Milwaukee slammed the Cubs all over the place; enough to make the most stalwart fan just give up. As Mary said, she doesn’t even want to use the tickets we bought for an upcoming game at home.

I was picking up a sandwich today at e BBQ joint in Park Ridge. The owner has MLB playing in their kitchen; I am mum on being a Northsider; it’s like being a runaway slave while buying food in Mississippi in 1860: keep your hat pulled down and get out of there before they see the Cubs logo on your teeshirt. We’re witnessing an overpaid team that refuses to play with the strength needed to move anywhere, and as ticket sales are now flushed down the crapper, the front office on Addison needs to decide what they’re running, a corporate ballpark that gives away prime spaces to businesses and politicians who have no more respect for the game than Osama bin Laden, or are they serious about winning? Even with Lou there, nothing can dig these mopes out of their century-long lackluster reputation as mutts. We’ve regraded the field and done everything but turn the totem pole (look THAT one up), but it is no use. The late baseball historian Bill O’Neil was rumored to have broken his hip when he slipped and whacked the radiator while enragedly tried to kick the TV screen out over a Cubs loss. The Cubs have directly injured, enraged and probably killed more disgusted fans than any other team in the Major League, with the Yankees a close second. If old Tom Foley could rise from his grave, he’d be beating his cane over the heads of today’s players with a certain loudmouthed bullshitter being thrown to the minors to clean toilets until he gets his ego reduced. Like much of Chicago’s streets and san squads, the Northsiders get paid well as 4 guys stand back to watch 1 guy do the job.

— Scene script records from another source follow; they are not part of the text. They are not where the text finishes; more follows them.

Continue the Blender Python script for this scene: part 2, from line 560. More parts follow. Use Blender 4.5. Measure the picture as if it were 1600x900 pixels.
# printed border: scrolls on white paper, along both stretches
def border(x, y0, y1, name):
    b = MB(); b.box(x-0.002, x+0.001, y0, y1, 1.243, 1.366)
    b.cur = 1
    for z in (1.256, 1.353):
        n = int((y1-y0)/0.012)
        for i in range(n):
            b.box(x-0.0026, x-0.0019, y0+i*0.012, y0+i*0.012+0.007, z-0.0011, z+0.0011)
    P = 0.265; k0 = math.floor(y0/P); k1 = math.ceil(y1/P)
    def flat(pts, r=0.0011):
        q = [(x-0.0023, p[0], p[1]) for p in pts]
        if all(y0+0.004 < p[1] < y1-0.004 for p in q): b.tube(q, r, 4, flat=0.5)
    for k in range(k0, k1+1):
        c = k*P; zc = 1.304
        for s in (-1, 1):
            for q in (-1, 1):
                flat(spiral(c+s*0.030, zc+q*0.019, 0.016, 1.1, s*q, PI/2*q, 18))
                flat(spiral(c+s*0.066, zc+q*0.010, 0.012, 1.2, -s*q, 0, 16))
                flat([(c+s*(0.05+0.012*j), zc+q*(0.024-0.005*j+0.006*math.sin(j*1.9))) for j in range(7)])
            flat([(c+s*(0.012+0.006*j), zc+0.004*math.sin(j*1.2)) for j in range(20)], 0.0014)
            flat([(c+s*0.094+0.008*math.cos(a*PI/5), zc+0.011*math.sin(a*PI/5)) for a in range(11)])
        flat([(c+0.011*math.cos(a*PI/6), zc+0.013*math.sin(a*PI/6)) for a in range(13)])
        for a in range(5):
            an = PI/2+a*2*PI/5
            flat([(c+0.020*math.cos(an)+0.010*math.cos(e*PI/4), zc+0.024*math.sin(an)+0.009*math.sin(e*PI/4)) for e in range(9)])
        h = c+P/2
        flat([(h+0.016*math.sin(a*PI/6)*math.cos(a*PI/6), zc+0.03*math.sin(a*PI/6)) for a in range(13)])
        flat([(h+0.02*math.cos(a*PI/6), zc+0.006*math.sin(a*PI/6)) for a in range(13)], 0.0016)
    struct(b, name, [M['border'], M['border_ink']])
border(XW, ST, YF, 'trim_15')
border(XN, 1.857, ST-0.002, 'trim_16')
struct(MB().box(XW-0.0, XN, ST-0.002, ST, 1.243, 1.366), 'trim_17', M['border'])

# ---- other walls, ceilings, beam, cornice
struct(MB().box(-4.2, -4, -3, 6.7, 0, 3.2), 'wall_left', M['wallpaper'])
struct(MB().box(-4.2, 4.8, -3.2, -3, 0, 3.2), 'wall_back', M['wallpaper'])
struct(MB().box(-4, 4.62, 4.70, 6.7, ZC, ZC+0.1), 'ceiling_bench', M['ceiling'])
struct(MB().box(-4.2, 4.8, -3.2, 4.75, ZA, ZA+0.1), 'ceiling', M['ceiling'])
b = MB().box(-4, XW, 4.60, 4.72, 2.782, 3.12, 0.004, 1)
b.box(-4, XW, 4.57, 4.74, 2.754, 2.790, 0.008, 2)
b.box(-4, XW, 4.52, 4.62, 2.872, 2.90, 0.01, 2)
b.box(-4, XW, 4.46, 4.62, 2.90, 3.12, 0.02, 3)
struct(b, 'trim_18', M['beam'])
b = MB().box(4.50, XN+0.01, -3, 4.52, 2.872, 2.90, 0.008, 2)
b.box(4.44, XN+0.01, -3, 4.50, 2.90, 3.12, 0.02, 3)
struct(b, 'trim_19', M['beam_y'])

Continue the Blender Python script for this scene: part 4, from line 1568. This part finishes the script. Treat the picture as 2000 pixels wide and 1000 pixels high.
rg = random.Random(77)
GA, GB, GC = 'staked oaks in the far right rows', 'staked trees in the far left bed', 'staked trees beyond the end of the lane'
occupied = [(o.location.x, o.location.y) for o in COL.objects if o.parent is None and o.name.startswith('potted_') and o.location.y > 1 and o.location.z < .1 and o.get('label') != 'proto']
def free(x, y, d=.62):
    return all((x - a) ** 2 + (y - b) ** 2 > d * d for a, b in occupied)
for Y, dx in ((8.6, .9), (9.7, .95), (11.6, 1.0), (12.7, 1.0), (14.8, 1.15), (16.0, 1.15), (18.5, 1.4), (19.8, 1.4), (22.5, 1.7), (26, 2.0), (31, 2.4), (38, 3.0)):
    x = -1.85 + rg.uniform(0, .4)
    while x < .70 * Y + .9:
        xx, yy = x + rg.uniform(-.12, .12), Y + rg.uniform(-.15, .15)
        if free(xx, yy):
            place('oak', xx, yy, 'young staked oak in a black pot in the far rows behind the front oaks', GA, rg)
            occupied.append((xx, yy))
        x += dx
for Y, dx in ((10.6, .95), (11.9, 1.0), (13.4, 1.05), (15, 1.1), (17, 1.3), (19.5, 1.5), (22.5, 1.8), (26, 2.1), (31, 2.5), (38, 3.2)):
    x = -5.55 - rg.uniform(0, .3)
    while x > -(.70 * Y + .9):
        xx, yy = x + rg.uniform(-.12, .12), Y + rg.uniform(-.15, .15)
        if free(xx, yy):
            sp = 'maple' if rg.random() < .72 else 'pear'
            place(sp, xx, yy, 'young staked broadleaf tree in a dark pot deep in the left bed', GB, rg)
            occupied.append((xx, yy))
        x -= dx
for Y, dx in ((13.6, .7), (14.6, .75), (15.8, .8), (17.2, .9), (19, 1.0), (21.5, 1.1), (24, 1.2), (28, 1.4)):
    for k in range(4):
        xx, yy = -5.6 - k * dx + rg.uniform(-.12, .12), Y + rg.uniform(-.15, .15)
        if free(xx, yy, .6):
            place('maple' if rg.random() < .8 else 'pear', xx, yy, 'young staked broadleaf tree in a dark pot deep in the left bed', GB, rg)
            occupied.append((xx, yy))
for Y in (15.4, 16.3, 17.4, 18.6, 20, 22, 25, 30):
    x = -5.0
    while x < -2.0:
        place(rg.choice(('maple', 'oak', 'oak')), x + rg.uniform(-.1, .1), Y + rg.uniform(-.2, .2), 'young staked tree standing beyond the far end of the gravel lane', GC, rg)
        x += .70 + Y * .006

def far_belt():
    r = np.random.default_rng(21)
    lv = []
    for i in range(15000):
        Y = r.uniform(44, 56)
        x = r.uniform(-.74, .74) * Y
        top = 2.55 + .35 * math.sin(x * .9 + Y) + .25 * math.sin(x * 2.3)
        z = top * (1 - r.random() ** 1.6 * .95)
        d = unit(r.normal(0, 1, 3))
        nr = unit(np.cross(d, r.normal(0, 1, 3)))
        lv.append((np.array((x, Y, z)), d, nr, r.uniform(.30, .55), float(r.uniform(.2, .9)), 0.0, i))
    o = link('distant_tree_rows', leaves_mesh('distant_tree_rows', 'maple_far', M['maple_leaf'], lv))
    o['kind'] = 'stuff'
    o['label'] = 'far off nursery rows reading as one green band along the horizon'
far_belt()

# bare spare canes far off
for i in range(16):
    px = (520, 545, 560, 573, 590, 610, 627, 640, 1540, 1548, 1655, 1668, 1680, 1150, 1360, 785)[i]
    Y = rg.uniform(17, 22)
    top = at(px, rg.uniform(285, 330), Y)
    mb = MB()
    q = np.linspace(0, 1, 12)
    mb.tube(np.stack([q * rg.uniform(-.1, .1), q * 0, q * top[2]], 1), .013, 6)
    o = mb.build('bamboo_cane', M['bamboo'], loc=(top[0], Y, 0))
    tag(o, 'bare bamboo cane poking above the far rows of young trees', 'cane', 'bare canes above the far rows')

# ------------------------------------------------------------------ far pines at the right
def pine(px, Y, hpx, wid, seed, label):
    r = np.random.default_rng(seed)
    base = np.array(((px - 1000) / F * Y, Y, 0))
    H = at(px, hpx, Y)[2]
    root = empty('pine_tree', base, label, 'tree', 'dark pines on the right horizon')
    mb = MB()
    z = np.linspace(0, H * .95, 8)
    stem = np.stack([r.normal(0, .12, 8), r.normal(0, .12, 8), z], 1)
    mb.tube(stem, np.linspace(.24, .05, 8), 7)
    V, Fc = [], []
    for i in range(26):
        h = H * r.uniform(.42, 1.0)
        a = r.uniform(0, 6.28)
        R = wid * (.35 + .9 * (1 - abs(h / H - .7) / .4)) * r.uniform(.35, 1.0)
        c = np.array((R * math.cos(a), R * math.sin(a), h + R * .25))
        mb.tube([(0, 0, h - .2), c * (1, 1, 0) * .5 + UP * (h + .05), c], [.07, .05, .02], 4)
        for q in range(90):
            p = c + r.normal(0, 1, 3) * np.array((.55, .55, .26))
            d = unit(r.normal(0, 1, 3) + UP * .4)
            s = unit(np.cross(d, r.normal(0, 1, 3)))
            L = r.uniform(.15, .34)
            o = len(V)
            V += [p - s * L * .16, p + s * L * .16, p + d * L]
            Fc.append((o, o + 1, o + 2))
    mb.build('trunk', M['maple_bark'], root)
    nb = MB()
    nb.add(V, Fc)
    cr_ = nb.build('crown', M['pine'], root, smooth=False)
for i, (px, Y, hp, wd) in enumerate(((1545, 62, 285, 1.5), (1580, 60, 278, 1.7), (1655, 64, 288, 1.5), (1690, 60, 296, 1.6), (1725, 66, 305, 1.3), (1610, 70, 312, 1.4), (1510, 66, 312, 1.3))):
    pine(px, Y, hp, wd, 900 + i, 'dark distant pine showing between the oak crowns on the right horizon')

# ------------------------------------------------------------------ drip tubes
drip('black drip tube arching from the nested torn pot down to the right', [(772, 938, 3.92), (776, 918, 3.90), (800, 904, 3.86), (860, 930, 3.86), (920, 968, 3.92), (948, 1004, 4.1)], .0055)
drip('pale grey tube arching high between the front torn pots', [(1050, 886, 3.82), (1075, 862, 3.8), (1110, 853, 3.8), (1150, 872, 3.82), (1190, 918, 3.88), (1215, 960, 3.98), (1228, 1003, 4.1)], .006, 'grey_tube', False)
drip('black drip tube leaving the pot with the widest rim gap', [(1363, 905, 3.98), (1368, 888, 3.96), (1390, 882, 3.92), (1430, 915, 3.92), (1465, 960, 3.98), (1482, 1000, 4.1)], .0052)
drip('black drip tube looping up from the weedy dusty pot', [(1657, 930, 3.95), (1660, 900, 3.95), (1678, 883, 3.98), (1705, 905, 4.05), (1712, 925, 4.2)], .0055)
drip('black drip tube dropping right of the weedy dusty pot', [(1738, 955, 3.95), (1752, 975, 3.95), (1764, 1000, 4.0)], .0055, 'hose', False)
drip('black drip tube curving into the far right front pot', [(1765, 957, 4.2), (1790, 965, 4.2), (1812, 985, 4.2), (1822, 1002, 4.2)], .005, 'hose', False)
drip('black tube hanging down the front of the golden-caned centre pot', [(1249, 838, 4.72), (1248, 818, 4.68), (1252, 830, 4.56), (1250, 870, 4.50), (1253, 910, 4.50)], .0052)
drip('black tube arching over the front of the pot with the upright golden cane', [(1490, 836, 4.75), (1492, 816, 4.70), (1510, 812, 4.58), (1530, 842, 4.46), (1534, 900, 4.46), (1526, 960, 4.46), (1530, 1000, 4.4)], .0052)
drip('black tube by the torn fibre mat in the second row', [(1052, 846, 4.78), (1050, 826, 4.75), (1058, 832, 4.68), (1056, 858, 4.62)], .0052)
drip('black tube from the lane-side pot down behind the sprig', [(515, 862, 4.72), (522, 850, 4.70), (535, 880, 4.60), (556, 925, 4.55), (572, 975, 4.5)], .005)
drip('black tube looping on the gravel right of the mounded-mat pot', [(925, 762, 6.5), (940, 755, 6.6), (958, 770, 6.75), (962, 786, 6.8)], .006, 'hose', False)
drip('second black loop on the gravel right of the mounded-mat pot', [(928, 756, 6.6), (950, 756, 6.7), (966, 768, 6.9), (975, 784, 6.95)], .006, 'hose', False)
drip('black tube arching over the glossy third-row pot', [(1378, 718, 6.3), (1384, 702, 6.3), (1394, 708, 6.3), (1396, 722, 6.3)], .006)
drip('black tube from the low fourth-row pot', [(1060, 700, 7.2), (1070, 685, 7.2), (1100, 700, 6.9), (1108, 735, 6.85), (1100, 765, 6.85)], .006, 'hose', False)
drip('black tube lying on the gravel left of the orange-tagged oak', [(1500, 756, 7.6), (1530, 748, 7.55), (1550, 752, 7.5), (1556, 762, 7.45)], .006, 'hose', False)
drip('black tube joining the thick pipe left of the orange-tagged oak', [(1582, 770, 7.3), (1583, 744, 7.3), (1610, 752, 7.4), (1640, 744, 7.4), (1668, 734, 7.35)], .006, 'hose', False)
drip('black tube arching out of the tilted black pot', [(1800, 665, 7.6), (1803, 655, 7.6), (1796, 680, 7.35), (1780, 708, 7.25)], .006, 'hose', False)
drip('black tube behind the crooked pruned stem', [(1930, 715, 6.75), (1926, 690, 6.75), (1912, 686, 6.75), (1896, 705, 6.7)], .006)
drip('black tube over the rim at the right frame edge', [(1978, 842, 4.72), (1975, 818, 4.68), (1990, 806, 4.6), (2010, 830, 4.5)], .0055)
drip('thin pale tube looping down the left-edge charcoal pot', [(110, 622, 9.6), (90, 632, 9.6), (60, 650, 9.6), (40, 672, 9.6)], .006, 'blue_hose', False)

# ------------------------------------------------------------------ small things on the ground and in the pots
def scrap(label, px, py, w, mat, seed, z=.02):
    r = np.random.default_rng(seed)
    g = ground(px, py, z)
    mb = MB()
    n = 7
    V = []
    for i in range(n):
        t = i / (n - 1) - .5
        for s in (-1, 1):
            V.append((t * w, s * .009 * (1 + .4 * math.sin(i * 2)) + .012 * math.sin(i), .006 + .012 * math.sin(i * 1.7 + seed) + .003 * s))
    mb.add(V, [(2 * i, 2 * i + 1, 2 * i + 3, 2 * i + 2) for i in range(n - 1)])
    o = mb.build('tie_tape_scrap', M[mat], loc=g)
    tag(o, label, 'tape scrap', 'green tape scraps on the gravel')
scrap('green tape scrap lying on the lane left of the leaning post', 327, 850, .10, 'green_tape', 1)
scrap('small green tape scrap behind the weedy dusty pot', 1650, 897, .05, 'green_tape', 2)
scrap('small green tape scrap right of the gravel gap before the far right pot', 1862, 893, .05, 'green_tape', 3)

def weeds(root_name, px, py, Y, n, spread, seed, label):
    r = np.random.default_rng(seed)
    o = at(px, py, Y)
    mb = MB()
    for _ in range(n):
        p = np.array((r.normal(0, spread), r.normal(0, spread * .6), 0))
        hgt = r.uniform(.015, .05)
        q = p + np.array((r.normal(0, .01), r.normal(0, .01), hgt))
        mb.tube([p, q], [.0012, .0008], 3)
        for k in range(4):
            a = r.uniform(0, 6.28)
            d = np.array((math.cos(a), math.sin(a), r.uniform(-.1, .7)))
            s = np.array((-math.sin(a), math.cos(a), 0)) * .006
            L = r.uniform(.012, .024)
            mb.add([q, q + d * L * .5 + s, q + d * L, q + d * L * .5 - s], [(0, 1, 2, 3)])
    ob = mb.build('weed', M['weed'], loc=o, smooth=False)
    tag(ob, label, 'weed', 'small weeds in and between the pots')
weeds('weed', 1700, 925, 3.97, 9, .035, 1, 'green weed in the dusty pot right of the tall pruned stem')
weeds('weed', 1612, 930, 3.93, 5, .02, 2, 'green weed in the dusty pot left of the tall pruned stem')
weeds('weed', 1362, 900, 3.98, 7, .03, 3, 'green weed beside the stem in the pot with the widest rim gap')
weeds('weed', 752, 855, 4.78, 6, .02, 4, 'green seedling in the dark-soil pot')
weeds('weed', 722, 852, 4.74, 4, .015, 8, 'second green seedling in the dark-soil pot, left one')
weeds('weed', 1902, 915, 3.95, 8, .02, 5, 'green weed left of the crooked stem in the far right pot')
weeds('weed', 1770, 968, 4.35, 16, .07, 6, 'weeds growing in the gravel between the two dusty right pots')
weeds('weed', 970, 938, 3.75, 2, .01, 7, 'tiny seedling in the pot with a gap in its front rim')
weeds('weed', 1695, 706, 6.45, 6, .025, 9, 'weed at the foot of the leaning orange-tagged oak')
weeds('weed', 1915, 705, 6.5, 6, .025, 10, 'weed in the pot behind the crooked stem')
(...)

“Desire and passion” are not enough; that’s the stuff one expects to throw at high school players. Skill and mastery are the keys to winning, and one can’t help but wonder if there’s some deal being made for whatever reason that wants the Cubs to throw season after season, like a perennially frigid date who, after too many seasons of not going all the way, ceases to be cute anymore. We’ve been duped into Cubs Charities and Cubs Conventions and paid over-inflated ticket prices when they have a streak going. But this year, there is no streak… unless you include the ridicule of another rotten year.